Selon les ACVM, la raison d’être des obligations d’information sur le coût total est de remédier au fait que les investisseurs n’ont généralement pas connaissance des coûts récurrents découlant de leur détention de parts des fonds d’investissement. Toutefois, les consommateurs comprennent que tout produit ou service qu’ils achètent comprend les coûts intégrés de fabrication de ce produit ou de prestation de ce service. Les consommateurs ne font tout simplement pas de recherches sur ces coûts et se concentrent plutôt sur le résultat – dans le cas des fonds d’investissement et autres titres, leur taux de rendement. Nous ne croyons pas qu’il s’agisse intrinsèquement d’un problème. Cela reflète simplement la priorité donnée au rendement par rapport aux coûts parmi les considérations entrant en ligne de compte dans une décision d’investissement.
Conséquences imprévues potentielles
La communication de renseignements inutiles risque également de diluer l’intérêt d’un investisseur en le surchargeant d’informations, ce qui pourrait réduire l’efficacité globale du rapport annuel sur les frais. Bien que l’objectif des obligations d’information sur le coût total soit de permettre aux investisseurs de rechercher des fonds d’investissement offrant des frais moindres, son effet pourrait être d’amener les investisseurs à opter pour des courtiers offrant l’exécution d’ordres sans conseils ou à passer d’un produit d’investissement à un produit d’épargne. L’un comme l’autre pourrait nuire aux investisseurs en les conduisant à choisir des investissements non convenables dans le cas de l’exécution d’ordres sans conseils ou à passer entièrement à côté des bénéfices offerts par les produits d’investissement.

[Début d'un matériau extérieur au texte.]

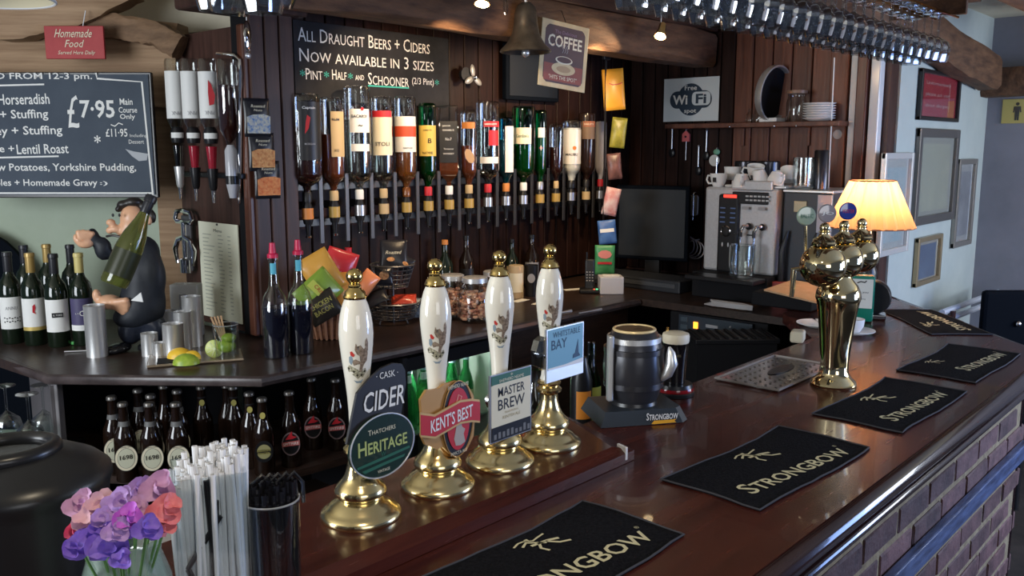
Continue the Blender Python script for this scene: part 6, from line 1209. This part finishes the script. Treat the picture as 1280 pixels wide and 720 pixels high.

Nécessité de revoir les exigences actuelles en matière d’information
Les obligations d’information sur le coût total constituent la plus récente mouture de multiples initiatives réglementaires lancées au fil des ans en vue de fournir aux investisseurs plus d’information sur leurs fonds d’investissement. Citons notamment :
- l’introduction du « prospectus simplifié » en 1987;
- la création du prospectus simplifié amélioré en 2000;
- l’introduction des rapports de la direction sur le rendement du fonds en 2005;
- l’inclusion du Modèle de relation client-conseiller dans Règlement 31-103 en 2009;
- l’introduction de l’aperçu du fonds en 2011;
- le renforcement de l’obligation d’information dans le cadre de la phase 2 du projet de Modèle de relation client-conseiller entre 2013 et 2016.
Les participants au marché pourraient douter que les obligations d’information sur le coût total réussissent mieux à inciter les investisseurs à lire l’information réglementaire que les initiatives qui les ont précédées. Les propositions d’obligations d’information sur le coût total n’incluaient aucune analyse quantitative des avantages et des coûts prévus découlant desdites obligations d’information sur le coût total (une condition préalable à l’élaboration des règles en Ontario).
Ces initiatives de rehaussement des obligations d’information s’ajoutent à d’autres modifications apportées aux règlements afin d’offrir aux investisseurs une plus grande protection, notamment :
- le régime général des conflits d’intérêts du Règlement 81-107 et les comités d’examen indépendants imposés en 2007;
- l’inscription des gestionnaires de fonds d’investissement depuis 2009;
- les réformes axées sur le client mises en œuvre en 2021;
- l’interdiction des options d’achat avec frais d’acquisition reportés, et celle des commissions de suivi payées aux courtiers pour des services d’exécution d’ordres sans conseils.
Chaque fois, les ACVM ont justifié ces modifications en invoquant, notamment, que la présentation d’information aux investisseurs ne suffisait pas à corriger les problèmes détectés. Vu le manque de compréhension par le grand public des notions de base en investissement et la réticence des ACVM à se fier à l’obligation d’information, il semble contradictoire de vanter les avantages d’une plus grande obligation d’information en proposant des obligations d’information sur le coût total.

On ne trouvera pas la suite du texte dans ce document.